══ DATA RECORDS

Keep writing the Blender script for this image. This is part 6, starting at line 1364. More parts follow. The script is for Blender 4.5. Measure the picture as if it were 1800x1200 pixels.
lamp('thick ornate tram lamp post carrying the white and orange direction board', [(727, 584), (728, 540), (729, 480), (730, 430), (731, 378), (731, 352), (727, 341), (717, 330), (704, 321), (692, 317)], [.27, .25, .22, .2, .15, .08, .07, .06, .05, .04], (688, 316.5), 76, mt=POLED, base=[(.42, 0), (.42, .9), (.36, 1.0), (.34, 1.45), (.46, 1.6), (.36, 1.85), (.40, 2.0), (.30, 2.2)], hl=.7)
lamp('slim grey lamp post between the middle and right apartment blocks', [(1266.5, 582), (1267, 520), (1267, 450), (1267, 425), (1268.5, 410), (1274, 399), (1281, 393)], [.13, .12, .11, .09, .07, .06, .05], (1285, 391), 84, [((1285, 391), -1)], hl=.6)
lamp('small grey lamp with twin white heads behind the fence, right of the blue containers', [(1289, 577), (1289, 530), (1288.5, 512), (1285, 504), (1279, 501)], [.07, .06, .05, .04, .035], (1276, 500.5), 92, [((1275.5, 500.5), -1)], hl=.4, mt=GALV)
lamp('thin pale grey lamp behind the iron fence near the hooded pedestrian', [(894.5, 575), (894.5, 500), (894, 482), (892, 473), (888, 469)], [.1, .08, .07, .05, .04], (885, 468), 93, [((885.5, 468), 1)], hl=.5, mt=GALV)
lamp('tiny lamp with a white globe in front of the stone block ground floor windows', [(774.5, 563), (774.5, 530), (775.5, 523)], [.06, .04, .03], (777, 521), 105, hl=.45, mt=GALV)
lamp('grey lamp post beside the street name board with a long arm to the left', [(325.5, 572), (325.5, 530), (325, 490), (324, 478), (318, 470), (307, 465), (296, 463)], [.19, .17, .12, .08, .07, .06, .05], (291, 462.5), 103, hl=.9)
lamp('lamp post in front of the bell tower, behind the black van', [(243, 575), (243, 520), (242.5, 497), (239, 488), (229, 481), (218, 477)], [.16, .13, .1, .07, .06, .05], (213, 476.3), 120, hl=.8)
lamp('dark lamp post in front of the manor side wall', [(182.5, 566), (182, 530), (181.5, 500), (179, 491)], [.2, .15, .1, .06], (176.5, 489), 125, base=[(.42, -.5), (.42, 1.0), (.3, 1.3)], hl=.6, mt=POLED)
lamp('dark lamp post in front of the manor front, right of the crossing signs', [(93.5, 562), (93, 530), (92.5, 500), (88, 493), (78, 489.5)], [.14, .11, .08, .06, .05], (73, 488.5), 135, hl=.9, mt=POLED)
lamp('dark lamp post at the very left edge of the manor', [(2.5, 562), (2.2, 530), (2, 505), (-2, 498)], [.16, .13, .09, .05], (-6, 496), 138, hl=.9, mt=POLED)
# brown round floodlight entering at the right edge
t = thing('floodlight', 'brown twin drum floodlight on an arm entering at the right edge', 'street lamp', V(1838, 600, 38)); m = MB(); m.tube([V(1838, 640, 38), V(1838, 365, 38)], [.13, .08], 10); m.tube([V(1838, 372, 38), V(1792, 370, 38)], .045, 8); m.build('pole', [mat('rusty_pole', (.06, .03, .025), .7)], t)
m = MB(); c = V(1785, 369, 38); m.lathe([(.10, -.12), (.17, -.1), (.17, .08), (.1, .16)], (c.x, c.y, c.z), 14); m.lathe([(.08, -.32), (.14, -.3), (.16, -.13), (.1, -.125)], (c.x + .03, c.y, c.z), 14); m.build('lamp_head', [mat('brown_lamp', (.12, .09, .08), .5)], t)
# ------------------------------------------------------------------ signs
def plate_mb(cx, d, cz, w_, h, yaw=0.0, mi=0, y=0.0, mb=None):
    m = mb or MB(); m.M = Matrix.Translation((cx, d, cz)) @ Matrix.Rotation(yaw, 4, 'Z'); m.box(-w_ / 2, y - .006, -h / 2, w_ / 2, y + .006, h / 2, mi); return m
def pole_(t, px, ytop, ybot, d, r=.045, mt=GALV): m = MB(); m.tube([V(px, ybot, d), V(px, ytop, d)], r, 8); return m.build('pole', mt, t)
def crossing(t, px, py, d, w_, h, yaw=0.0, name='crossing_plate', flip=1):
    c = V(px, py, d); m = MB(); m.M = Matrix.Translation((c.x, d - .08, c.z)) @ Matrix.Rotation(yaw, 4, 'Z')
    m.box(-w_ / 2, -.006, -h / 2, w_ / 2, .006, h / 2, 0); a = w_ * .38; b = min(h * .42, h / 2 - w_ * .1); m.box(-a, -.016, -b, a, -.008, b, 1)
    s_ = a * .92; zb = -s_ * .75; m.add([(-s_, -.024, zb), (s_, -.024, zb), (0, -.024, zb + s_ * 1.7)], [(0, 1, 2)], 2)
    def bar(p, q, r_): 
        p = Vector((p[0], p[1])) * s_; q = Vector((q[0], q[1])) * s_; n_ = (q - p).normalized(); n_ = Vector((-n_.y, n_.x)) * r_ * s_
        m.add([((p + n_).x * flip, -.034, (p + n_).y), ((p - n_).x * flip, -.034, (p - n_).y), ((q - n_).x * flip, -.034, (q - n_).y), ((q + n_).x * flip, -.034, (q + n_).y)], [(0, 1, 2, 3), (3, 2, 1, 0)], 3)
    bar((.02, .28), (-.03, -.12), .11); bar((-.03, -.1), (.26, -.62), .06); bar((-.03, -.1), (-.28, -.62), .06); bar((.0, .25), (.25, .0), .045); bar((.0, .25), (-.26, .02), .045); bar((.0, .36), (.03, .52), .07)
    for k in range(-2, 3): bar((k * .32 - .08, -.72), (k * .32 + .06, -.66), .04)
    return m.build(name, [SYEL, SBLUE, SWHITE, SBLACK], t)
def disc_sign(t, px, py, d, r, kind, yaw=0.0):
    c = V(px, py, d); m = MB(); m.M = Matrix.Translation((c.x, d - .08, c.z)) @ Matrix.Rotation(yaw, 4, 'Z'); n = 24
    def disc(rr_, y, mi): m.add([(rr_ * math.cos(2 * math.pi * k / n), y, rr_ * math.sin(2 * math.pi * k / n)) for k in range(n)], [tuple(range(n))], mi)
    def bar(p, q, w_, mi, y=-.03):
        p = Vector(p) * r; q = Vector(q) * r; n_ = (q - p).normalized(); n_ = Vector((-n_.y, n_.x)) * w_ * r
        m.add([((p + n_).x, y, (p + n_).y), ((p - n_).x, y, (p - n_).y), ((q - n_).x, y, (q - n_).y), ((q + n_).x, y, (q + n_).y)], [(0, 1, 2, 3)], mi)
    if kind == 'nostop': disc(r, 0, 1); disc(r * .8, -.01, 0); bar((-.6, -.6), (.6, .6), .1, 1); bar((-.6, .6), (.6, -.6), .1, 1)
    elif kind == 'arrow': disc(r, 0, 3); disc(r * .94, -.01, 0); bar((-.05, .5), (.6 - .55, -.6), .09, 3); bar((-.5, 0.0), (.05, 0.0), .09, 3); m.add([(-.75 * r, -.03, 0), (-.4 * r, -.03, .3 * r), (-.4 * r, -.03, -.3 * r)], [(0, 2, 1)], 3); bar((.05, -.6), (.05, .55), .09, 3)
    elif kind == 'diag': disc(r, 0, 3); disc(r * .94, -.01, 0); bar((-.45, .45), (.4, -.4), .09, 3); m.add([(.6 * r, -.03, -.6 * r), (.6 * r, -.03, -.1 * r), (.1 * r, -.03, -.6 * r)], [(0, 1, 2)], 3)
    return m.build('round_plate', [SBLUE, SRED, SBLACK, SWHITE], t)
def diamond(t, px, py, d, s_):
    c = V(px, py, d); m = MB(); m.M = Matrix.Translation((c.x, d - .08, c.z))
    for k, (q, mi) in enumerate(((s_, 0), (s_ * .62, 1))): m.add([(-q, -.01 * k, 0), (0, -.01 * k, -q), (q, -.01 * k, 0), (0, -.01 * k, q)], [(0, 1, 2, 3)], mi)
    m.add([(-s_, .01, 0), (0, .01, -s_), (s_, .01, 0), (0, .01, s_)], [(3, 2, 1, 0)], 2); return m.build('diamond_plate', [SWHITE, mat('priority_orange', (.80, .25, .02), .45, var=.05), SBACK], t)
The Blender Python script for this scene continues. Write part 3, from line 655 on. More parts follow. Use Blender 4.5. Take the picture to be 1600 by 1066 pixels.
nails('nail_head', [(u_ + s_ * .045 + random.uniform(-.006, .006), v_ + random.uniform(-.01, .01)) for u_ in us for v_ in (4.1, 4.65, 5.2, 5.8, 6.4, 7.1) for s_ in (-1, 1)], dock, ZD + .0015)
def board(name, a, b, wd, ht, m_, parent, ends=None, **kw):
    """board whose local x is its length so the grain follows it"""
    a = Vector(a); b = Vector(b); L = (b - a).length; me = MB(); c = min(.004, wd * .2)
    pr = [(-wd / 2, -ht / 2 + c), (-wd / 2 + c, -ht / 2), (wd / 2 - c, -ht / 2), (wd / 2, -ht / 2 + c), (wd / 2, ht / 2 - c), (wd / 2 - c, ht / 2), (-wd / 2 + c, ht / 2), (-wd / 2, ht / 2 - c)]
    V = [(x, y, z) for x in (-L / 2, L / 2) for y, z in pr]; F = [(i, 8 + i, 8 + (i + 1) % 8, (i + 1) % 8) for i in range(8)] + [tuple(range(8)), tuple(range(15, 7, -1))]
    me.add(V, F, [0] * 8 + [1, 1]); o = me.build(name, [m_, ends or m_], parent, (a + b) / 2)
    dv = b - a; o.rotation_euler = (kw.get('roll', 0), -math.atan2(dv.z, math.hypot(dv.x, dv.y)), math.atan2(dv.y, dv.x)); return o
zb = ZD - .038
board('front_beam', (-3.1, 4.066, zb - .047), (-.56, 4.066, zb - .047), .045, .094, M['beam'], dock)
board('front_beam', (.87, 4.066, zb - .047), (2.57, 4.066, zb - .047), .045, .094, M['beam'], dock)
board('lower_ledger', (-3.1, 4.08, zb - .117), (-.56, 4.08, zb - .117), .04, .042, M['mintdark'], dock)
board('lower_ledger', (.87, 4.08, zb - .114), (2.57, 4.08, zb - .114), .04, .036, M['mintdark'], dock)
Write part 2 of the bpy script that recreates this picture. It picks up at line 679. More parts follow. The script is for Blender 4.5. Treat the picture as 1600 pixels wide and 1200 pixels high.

════

■ DIRECTIONS FOR THIS TASK ■
Reproduce the lines word for word, starting at the one holding "The Blender Python" and ending at the final line of the material above.

■ ANSWER TO THE PROBLEM ■
The Blender Python script for this scene continues. Write part 3, from line 655 on. More parts follow. Use Blender 4.5. Take the picture to be 1600 by 1066 pixels.
nails('nail_head', [(u_ + s_ * .045 + random.uniform(-.006, .006), v_ + random.uniform(-.01, .01)) for u_ in us for v_ in (4.1, 4.65, 5.2, 5.8, 6.4, 7.1) for s_ in (-1, 1)], dock, ZD + .0015)
def board(name, a, b, wd, ht, m_, parent, ends=None, **kw):
    """board whose local x is its length so the grain follows it"""
    a = Vector(a); b = Vector(b); L = (b - a).length; me = MB(); c = min(.004, wd * .2)
    pr = [(-wd / 2, -ht / 2 + c), (-wd / 2 + c, -ht / 2), (wd / 2 - c, -ht / 2), (wd / 2, -ht / 2 + c), (wd / 2, ht / 2 - c), (wd / 2 - c, ht / 2), (-wd / 2 + c, ht / 2), (-wd / 2, ht / 2 - c)]
    V = [(x, y, z) for x in (-L / 2, L / 2) for y, z in pr]; F = [(i, 8 + i, 8 + (i + 1) % 8, (i + 1) % 8) for i in range(8)] + [tuple(range(8)), tuple(range(15, 7, -1))]
    me.add(V, F, [0] * 8 + [1, 1]); o = me.build(name, [m_, ends or m_], parent, (a + b) / 2)
    dv = b - a; o.rotation_euler = (kw.get('roll', 0), -math.atan2(dv.z, math.hypot(dv.x, dv.y)), math.atan2(dv.y, dv.x)); return o
zb = ZD - .038
board('front_beam', (-3.1, 4.066, zb - .047), (-.56, 4.066, zb - .047), .045, .094, M['beam'], dock)
board('front_beam', (.87, 4.066, zb - .047), (2.57, 4.066, zb - .047), .045, .094, M['beam'], dock)
board('lower_ledger', (-3.1, 4.08, zb - .117), (-.56, 4.08, zb - .117), .04, .042, M['mintdark'], dock)
board('lower_ledger', (.87, 4.08, zb - .114), (2.57, 4.08, zb - .114), .04, .036, M['mintdark'], dock)
Write part 2 of the bpy script that recreates this picture. It picks up at line 679. More parts follow. The script is for Blender 4.5. Treat the picture as 1600 pixels wide and 1200 pixels high.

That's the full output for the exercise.